Question

How do I find the angle between the planes $x+2y-z+1=0$ and $x-y+3z+4=0$?

Answer 1

Hint: We start solving the problem by assuming the variable for the angle between the given two planes. We then make use of the fact that the angle between the planes ${{a}_{1}}x+{{b}_{1}}y+{{c}_{1}}z+{{d}_{1}}=0$ and ${{a}_{2}}x+{{b}_{2}}y+{{c}_{2}}z+{{d}_{2}}=0$ is ${{\cos }^{-1}}\left( \dfrac{{{a}_{1}}.{{a}_{2}}+{{b}_{1}}.{{b}_{2}}+{{c}_{1}}.{{c}_{2}}}{\sqrt{a_{1}^{2}+b_{1}^{2}+c_{1}^{2}}\sqrt{a_{2}^{2}+b_{2}^{2}+c_{2}^{2}}} \right)$ to proceed through the problem.

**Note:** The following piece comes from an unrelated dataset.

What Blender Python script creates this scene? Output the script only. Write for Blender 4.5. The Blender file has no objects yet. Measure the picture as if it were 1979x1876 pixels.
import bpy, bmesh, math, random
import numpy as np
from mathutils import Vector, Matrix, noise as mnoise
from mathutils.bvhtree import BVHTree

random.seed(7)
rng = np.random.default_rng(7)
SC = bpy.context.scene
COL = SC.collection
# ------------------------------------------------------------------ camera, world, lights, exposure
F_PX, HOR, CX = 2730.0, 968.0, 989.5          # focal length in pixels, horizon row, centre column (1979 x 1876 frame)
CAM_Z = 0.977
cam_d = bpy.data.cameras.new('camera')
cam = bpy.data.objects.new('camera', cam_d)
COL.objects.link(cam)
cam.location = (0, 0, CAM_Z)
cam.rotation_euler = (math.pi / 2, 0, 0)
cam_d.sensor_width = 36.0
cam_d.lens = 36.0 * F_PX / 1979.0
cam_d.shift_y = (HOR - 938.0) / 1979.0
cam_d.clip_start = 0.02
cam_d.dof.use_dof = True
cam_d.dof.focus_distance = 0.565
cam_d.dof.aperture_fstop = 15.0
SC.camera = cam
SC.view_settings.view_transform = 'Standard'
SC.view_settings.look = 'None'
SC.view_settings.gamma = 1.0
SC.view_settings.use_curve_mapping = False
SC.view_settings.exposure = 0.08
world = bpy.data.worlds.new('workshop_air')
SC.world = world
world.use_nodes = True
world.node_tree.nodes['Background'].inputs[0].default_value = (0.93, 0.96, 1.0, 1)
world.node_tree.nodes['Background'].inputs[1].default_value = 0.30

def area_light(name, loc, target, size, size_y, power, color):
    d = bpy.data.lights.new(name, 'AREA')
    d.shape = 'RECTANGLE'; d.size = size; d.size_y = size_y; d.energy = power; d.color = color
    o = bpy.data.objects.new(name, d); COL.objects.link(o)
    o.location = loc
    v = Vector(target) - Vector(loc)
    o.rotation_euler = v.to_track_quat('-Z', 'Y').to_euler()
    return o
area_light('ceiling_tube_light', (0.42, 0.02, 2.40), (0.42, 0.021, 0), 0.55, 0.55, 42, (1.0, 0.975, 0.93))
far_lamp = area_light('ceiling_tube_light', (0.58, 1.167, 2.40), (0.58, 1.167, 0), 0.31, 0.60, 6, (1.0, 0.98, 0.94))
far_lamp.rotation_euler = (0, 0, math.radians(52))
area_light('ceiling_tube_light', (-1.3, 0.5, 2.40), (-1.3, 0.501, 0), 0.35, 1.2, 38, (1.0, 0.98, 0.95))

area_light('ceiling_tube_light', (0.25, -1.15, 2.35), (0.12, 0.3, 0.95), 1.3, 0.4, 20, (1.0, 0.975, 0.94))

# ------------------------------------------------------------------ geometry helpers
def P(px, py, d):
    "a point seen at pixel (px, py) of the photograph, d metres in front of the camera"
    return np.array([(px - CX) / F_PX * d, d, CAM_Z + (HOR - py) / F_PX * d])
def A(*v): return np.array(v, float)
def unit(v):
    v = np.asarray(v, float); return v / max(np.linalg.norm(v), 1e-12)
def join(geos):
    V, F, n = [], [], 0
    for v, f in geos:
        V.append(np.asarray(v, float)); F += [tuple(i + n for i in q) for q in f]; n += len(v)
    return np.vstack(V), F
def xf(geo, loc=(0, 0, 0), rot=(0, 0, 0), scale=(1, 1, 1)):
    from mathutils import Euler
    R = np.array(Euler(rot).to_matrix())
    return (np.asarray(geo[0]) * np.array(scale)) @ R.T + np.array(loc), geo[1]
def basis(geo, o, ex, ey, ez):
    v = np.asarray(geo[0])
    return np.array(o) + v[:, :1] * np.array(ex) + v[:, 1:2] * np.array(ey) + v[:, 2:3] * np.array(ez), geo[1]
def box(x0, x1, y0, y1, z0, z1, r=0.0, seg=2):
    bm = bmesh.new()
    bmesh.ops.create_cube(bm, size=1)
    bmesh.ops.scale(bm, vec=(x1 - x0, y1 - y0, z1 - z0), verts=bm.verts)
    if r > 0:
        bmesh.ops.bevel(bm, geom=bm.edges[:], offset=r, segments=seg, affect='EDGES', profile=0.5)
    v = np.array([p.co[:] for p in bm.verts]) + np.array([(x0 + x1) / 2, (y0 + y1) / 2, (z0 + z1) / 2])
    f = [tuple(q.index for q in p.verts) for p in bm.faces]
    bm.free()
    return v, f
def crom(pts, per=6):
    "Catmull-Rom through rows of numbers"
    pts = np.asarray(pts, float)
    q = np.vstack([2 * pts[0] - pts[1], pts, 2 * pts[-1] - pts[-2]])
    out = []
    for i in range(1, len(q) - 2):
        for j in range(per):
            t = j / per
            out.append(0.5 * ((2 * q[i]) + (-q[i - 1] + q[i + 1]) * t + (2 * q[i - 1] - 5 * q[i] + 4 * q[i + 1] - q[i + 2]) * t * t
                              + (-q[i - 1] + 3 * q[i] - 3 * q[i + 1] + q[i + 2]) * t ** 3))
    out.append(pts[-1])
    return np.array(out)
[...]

We then make the necessary calculations and make use of the result that $\sqrt{a}\sqrt{b}=\sqrt{ab}$ to get the required answer for the given problem.

Complete step by step answer:
According to the problem, we are asked to find the angle between the planes $x+2y-z+1=0$ and $x-y+3z+4=0$.
Let us assume the angle between the planes is $\theta $.
We know that the angle between the planes ${{a}_{1}}x+{{b}_{1}}y+{{c}_{1}}z+{{d}_{1}}=0$ and ${{a}_{2}}x+{{b}_{2}}y+{{c}_{2}}z+{{d}_{2}}=0$ is ${{\cos }^{-1}}\left( \dfrac{{{a}_{1}}.{{a}_{2}}+{{b}_{1}}.{{b}_{2}}+{{c}_{1}}.{{c}_{2}}}{\sqrt{a_{1}^{2}+b_{1}^{2}+c_{1}^{2}}\sqrt{a_{2}^{2}+b_{2}^{2}+c_{2}^{2}}} \right)$. Let us use this result to find the angle between the two given planes.
So, we have $\theta ={{\cos }^{-1}}\left( \dfrac{\left( 1\times 1 \right)+\left( 2\times -1 \right)+\left( -1\times 3 \right)}{\sqrt{{{1}^{2}}+{{2}^{2}}+{{\left( -1 \right)}^{2}}}\sqrt{{{1}^{2}}+{{\left( -1 \right)}^{2}}+{{3}^{2}}}} \right)$.
$\Rightarrow \theta ={{\cos }^{-1}}\left( \dfrac{1-2-3}{\sqrt{1+4+1}\sqrt{1+1+9}} \right)$.
$\Rightarrow \theta ={{\cos }^{-1}}\left( \dfrac{-4}{\sqrt{6}\sqrt{11}} \right)$ ---(1).
We know that $\sqrt{a}\sqrt{b}=\sqrt{ab}$. Let us use this result in equation (1).
$\Rightarrow \theta ={{\cos }^{-1}}\left( \dfrac{-4}{\sqrt{66}} \right)$.
So, we have found the angle between the given two planes $x+2y-z+1=0$ and $x-y+3z+4=0$ as ${{\cos }^{-1}}\left( \dfrac{-4}{\sqrt{66}} \right)$.

$\therefore $ The angle between the given two planes $x+2y-z+1=0$ and $x-y+3z+4=0$ is ${{\cos }^{-1}}\left( \dfrac{-4}{\sqrt{66}} \right)$.

Note: We can also solve the given problem by first finding the normal vectors of the given planes and then finding the angle between the normal vectors by making use of the fact that the angle between the vectors $\overrightarrow{a}$ and $\overrightarrow{b}$ as $\dfrac{\overrightarrow{a}\cdot \overrightarrow{b}}{\left| \overrightarrow{a} \right|\left| \overrightarrow{b} \right|}$. We should keep in mind that the angle between any two planes lies between ${{0}^{\circ }}$ and ${{180}^{\circ }}$. Similarly, we can expect problems to find the line of intersection of the planes $x+2y-z+1=0$ and $x-y+3z+4=0$.